Vehicle Selection for C-V2X Mode 4 Based Federated Edge Learning Systems
Qiong Wu, Xiaobo Wang, Pingyi Fan, Qiang Fan, Huiling Zhu, Jiangzhou Wang
TL;DR
This work tackles FEEL in vehicular networks by addressing cache queue stability under C-V2X Mode 4. It introduces a Lyapunov optimization-based vehicle selection framework that jointly accounts for remaining data, transmission delay, collision probability, and survival time to maximize learning accuracy while preventing queue overflow. A two-tier RSU selection mechanism prioritizes vehicles by system status, achieving higher data uplift and faster convergence than baseline strategies. The results demonstrate practical viability for privacy-preserving, edge-assisted learning in dynamic vehicular environments with constrained RSU resources.
Abstract
Federated learning (FL) is a promising technology for vehicular networks to protect vehicles' privacy in Internet of Vehicles (IoV).
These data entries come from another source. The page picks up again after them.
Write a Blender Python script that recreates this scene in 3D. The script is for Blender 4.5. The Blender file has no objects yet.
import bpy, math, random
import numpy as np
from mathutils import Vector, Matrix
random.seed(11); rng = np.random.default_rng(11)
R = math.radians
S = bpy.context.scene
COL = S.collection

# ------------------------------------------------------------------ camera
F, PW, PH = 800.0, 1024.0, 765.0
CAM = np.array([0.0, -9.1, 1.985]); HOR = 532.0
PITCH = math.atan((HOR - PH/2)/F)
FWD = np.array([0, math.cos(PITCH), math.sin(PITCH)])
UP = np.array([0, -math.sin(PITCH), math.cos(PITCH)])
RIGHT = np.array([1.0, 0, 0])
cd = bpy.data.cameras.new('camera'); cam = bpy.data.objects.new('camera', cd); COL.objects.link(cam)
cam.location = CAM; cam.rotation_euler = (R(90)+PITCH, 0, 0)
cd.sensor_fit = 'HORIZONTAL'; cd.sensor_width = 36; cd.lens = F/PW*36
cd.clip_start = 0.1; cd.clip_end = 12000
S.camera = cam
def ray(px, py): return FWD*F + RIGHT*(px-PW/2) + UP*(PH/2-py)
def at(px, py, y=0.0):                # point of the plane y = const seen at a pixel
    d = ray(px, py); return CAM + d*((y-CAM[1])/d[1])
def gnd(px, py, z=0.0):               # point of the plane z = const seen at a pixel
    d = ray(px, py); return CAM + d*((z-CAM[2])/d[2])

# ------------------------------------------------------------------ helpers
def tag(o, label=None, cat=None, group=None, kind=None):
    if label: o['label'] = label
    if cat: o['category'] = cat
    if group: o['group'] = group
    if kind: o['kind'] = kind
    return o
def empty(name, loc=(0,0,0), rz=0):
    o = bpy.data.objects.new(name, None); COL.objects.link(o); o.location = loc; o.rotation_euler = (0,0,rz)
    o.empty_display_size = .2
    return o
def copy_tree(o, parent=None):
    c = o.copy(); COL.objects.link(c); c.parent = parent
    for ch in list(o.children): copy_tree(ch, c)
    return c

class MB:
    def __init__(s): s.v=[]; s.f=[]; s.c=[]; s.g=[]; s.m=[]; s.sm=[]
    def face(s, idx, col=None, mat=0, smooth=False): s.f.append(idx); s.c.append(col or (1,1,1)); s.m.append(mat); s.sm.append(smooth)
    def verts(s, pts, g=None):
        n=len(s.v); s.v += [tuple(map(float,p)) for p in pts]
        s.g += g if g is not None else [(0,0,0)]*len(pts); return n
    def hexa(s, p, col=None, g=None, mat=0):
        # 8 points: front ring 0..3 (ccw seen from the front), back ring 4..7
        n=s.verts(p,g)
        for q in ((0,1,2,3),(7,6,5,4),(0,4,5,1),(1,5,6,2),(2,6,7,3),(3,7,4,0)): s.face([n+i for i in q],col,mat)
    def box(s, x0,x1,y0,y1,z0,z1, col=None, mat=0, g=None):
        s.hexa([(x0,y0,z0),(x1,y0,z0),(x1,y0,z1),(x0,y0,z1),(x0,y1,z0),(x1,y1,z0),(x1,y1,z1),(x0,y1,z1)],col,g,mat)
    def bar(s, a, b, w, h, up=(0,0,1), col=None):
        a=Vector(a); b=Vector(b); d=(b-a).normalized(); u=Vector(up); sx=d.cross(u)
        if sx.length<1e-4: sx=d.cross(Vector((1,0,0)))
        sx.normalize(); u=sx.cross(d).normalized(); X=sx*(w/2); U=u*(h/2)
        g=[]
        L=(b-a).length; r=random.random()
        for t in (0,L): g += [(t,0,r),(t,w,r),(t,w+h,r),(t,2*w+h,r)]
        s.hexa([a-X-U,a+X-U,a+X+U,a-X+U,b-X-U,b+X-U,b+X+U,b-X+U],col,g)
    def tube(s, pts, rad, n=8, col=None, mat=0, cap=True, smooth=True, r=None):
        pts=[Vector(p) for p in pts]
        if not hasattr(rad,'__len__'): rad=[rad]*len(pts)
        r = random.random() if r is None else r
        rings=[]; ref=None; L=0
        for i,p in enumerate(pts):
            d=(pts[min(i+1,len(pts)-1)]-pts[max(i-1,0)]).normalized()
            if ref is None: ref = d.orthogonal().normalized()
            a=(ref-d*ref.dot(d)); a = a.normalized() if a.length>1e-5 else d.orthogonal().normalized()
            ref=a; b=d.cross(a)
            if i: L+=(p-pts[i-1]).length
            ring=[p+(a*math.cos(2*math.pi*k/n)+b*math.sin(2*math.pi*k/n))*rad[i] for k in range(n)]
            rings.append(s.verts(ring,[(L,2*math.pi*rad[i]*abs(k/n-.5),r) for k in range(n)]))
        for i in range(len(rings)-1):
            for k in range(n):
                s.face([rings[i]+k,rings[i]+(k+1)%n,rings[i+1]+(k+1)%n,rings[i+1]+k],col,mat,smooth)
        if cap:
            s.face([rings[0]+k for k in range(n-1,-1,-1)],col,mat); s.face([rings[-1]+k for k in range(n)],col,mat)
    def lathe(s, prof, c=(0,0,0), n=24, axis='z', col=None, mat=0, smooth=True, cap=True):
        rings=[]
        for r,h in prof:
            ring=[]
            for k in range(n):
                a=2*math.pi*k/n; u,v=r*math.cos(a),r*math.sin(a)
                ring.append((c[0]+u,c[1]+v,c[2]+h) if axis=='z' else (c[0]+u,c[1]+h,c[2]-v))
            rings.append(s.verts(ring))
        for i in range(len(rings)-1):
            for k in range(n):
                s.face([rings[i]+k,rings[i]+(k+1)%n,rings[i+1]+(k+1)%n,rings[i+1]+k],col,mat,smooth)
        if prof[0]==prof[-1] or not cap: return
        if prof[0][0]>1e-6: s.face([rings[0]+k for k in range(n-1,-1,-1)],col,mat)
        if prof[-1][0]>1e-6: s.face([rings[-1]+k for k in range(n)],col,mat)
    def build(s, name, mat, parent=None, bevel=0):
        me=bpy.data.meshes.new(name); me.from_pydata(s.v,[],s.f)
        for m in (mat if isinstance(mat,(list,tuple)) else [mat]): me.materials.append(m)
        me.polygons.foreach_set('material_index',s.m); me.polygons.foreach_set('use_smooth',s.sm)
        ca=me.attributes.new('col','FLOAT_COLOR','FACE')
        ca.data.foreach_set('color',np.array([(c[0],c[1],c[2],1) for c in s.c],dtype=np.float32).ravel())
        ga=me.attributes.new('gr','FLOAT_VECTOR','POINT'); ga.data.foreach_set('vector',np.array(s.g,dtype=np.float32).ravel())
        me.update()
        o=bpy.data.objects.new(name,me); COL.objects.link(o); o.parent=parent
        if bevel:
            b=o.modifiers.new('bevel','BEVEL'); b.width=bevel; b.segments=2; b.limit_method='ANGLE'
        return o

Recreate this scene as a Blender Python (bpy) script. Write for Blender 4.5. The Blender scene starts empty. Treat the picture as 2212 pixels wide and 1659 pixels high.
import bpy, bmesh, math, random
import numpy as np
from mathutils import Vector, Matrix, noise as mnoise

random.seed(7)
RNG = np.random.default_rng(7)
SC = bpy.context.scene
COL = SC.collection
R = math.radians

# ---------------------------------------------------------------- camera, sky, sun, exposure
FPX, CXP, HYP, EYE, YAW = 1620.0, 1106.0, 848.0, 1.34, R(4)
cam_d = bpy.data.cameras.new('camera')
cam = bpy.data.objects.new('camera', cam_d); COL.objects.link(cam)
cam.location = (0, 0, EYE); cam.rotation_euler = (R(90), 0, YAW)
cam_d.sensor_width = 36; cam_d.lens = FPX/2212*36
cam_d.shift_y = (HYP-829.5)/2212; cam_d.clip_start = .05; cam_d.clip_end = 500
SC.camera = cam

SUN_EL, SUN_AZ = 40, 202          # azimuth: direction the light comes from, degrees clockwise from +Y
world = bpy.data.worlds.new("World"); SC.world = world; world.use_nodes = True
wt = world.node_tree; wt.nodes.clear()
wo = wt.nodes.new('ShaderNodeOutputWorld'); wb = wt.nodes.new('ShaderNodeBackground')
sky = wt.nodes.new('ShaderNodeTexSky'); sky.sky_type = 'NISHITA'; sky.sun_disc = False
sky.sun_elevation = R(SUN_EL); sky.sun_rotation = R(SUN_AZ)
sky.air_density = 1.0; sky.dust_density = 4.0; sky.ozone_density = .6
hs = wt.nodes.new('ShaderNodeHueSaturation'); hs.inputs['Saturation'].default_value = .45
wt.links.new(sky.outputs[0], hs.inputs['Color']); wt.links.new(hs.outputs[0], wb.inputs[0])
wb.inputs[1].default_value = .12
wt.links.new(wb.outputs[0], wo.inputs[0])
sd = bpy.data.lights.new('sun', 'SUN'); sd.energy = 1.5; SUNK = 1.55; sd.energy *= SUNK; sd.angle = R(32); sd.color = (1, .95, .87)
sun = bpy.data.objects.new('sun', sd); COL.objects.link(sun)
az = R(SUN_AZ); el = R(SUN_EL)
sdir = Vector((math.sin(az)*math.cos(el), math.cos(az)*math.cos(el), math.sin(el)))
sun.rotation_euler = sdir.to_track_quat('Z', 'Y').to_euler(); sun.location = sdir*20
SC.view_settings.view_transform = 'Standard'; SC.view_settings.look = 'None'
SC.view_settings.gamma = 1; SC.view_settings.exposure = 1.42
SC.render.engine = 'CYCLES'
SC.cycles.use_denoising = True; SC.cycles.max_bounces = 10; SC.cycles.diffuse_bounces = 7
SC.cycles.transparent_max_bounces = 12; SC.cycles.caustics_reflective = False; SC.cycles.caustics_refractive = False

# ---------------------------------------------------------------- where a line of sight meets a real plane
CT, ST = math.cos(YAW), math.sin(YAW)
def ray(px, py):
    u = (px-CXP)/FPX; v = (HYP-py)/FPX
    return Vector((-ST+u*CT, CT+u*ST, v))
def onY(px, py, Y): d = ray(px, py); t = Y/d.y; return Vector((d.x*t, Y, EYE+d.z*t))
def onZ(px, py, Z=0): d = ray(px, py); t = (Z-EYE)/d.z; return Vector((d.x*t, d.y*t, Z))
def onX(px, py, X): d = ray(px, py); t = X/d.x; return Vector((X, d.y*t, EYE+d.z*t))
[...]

Vehicles with limited computation capacity may face a large computational burden associated with FL. Federated edge learning (FEEL) systems are introduced to solve such a problem. In FEEL systems, vehicles adopt the cellular-vehicle to everything (C-V2X) mode 4 to upload encrypted data to road side units' (RSUs)' cache queue. Then RSUs train the data transmitted by vehicles, update the locally model hyperparameters and send back results to vehicles, thus vehicles' computational burden can be released. However, each RSU has limited cache queue. To maintain the stability of cache queue and maximize the accuracy of model, it is essential to select appropriate vehicles to upload data. The vehicle selection method for FEEL systems faces challenges due to the random departure of data from the cache queue caused by the stochastic channel and the different system status of vehicles, such as remaining data amount, transmission delay, packet collision probability and survival ability. This paper proposes a vehicle selection method for FEEL systems that aims to maximize the accuracy of model while keeping the cache queue stable. Extensive simulation experiments demonstrate that our proposed method outperforms other baseline selection methods.